PROBLEM TO SOLVE
Copy the data exactly; pictures stay out of the copy.

==*==

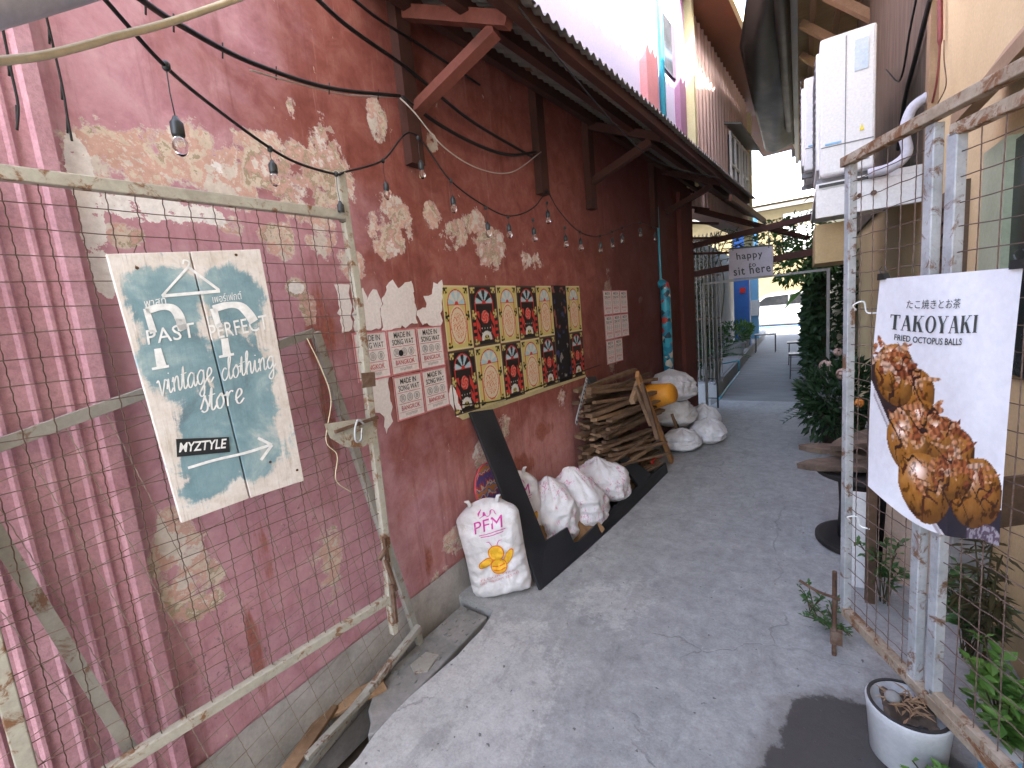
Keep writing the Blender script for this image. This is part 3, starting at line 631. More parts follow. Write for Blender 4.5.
# ------------------------------------------------------------------ air conditioners
def make_ac(x0,y0,z0,label,W=.94,D=.325,Hh=.98):
    t=thing('air_conditioner',(x0,y0,z0),label,'air conditioner','air conditioner units on the right wall')
    g=MB().box((x0,y0,z0+.04),(x0+D,y0+W,z0+Hh)); obj('casing',g,M['white'],t,bevel=.018)
    g=MB().box((x0+D*.46,y0-.004,z0+.045),(x0+D*.475,y0+.01,z0+Hh-.03)); g.box((x0+.01,y0-.004,z0+.235),(x0+D*.97,y0+.01,z0+.242)); obj('seam',g,M['greyplastic'],t)
    g=MB().box((x0+D*.1,y0-.006,z0+.25),(x0+D*.4,y0,z0+.262)); obj('label_strip',g,M['ltblue'],t)
    g=MB().box((x0+.015,y0+.06,z0+.1),(x0-.022,y0+W-.12,z0+Hh-.06)); gr=obj('fan_grille',g,M['white'],t,bevel=.012)
    g=MB()
    for k in range(14): zz=z0+.15+k*.055; g.box((x0-.03,y0+.1,zz),(x0-.023,y0+W-.16,zz+.018))
    obj('grille_bar',g,M['greyplastic'],gr)
    g=MB().prism([(x0+D*.72,y0-.007,z0+.30),(x0+D*.80,y0-.007,z0+.30),(x0+D*.76,y0-.007,z0+.345)],(0,.005,0)); obj('warning_sticker',g,M['flowery'],t)
    g=MB().box((x0+D*.62,y0-.0065,z0+.70),(x0+D*.86,y0-.001,z0+.90)); obj('info_sticker',g,grime('pale_blue_sticker',[(.45,.58,.70),(.60,.66,.72)],6,.4,.05),t)
    g=MB()
    for k in range(4): g.box((x0+D*.62,y0-.006,z0+.10+k*.02),(x0+D*.9,y0,z0+.107+k*.02))
    obj('vent_slot',g,M['greyplastic'],t)
    for yy in (y0+.1,y0+W-.16): g=MB().box((x0-.02,yy,z0),(x0+D+.02,yy+.06,z0+.04)); obj('foot',g,M['greyplastic'],t)
    return t
make_ac(.125,4.3,2.40,'white air conditioner with side panel and stickers, nearer of two on the right wall')
make_ac(.035,5.42,2.70,'white air conditioner half hidden behind the nearer unit',W=.85,D=.32,Hh=.86)
t=thing('wall_bracket',(RX,4.3,2.1),'white steel shelf bracket carrying the air conditioners','bracket')
g=MB().box((.10,4.26,2.14),(RX,4.30,2.34)); g.box((.10,4.26,2.34),(RX,6.2,2.385)); obj('shelf',g,M['white'],t,bevel=.004)
g=MB().box((.12,4.25,2.352),(.52,4.258,2.372)); obj('bolt_strip',g,M['blackmetal'],t)
g=MB().lathe((.44,4.25,2.25),[(.018,0),(.018,.015)],12,axis=Matrix.Rotation(R(90),4,'X')); obj('bolt',g,M['rust'],t)
g=MB().lathe((.36,4.25,2.25),[(.014,0),(.014,.015)],12,axis=Matrix.Rotation(R(90),4,'X')); obj('bolt',g,M['rust'],t)
g=MB().box((.10,4.5,1.82),(.34,5.2,2.12)); tag(obj('wooden_box',g,M['ply'],bevel=.004),'plywood box fixed below the air conditioner shelf','box')
pts=smooth_path([(.70,4.18,2.78),(.62,4.16,2.72),(.585,4.15,2.58),(.60,4.15,2.45),(.52,4.14,2.38),(.40,4.16,2.37)],6); tag(obj('lagged_pipe',MB().tube(pts,.032,12),M['pvc'],smooth=True),'pale grey lagged pipe bending down beside the air conditioner','pipe')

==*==

CORRECT ANSWER
Keep writing the Blender script for this image. This is part 3, starting at line 631. More parts follow. Write for Blender 4.5.
# ------------------------------------------------------------------ air conditioners
def make_ac(x0,y0,z0,label,W=.94,D=.325,Hh=.98):
    t=thing('air_conditioner',(x0,y0,z0),label,'air conditioner','air conditioner units on the right wall')
    g=MB().box((x0,y0,z0+.04),(x0+D,y0+W,z0+Hh)); obj('casing',g,M['white'],t,bevel=.018)
    g=MB().box((x0+D*.46,y0-.004,z0+.045),(x0+D*.475,y0+.01,z0+Hh-.03)); g.box((x0+.01,y0-.004,z0+.235),(x0+D*.97,y0+.01,z0+.242)); obj('seam',g,M['greyplastic'],t)
    g=MB().box((x0+D*.1,y0-.006,z0+.25),(x0+D*.4,y0,z0+.262)); obj('label_strip',g,M['ltblue'],t)
    g=MB().box((x0+.015,y0+.06,z0+.1),(x0-.022,y0+W-.12,z0+Hh-.06)); gr=obj('fan_grille',g,M['white'],t,bevel=.012)
    g=MB()
    for k in range(14): zz=z0+.15+k*.055; g.box((x0-.03,y0+.1,zz),(x0-.023,y0+W-.16,zz+.018))
    obj('grille_bar',g,M['greyplastic'],gr)
    g=MB().prism([(x0+D*.72,y0-.007,z0+.30),(x0+D*.80,y0-.007,z0+.30),(x0+D*.76,y0-.007,z0+.345)],(0,.005,0)); obj('warning_sticker',g,M['flowery'],t)
    g=MB().box((x0+D*.62,y0-.0065,z0+.70),(x0+D*.86,y0-.001,z0+.90)); obj('info_sticker',g,grime('pale_blue_sticker',[(.45,.58,.70),(.60,.66,.72)],6,.4,.05),t)
    g=MB()
    for k in range(4): g.box((x0+D*.62,y0-.006,z0+.10+k*.02),(x0+D*.9,y0,z0+.107+k*.02))
    obj('vent_slot',g,M['greyplastic'],t)
    for yy in (y0+.1,y0+W-.16): g=MB().box((x0-.02,yy,z0),(x0+D+.02,yy+.06,z0+.04)); obj('foot',g,M['greyplastic'],t)
    return t
make_ac(.125,4.3,2.40,'white air conditioner with side panel and stickers, nearer of two on the right wall')
make_ac(.035,5.42,2.70,'white air conditioner half hidden behind the nearer unit',W=.85,D=.32,Hh=.86)
t=thing('wall_bracket',(RX,4.3,2.1),'white steel shelf bracket carrying the air conditioners','bracket')
g=MB().box((.10,4.26,2.14),(RX,4.30,2.34)); g.box((.10,4.26,2.34),(RX,6.2,2.385)); obj('shelf',g,M['white'],t,bevel=.004)
g=MB().box((.12,4.25,2.352),(.52,4.258,2.372)); obj('bolt_strip',g,M['blackmetal'],t)
g=MB().lathe((.44,4.25,2.25),[(.018,0),(.018,.015)],12,axis=Matrix.Rotation(R(90),4,'X')); obj('bolt',g,M['rust'],t)
g=MB().lathe((.36,4.25,2.25),[(.014,0),(.014,.015)],12,axis=Matrix.Rotation(R(90),4,'X')); obj('bolt',g,M['rust'],t)
g=MB().box((.10,4.5,1.82),(.34,5.2,2.12)); tag(obj('wooden_box',g,M['ply'],bevel=.004),'plywood box fixed below the air conditioner shelf','box')
pts=smooth_path([(.70,4.18,2.78),(.62,4.16,2.72),(.585,4.15,2.58),(.60,4.15,2.45),(.52,4.14,2.38),(.40,4.16,2.37)],6); tag(obj('lagged_pipe',MB().tube(pts,.032,12),M['pvc'],smooth=True),'pale grey lagged pipe bending down beside the air conditioner','pipe')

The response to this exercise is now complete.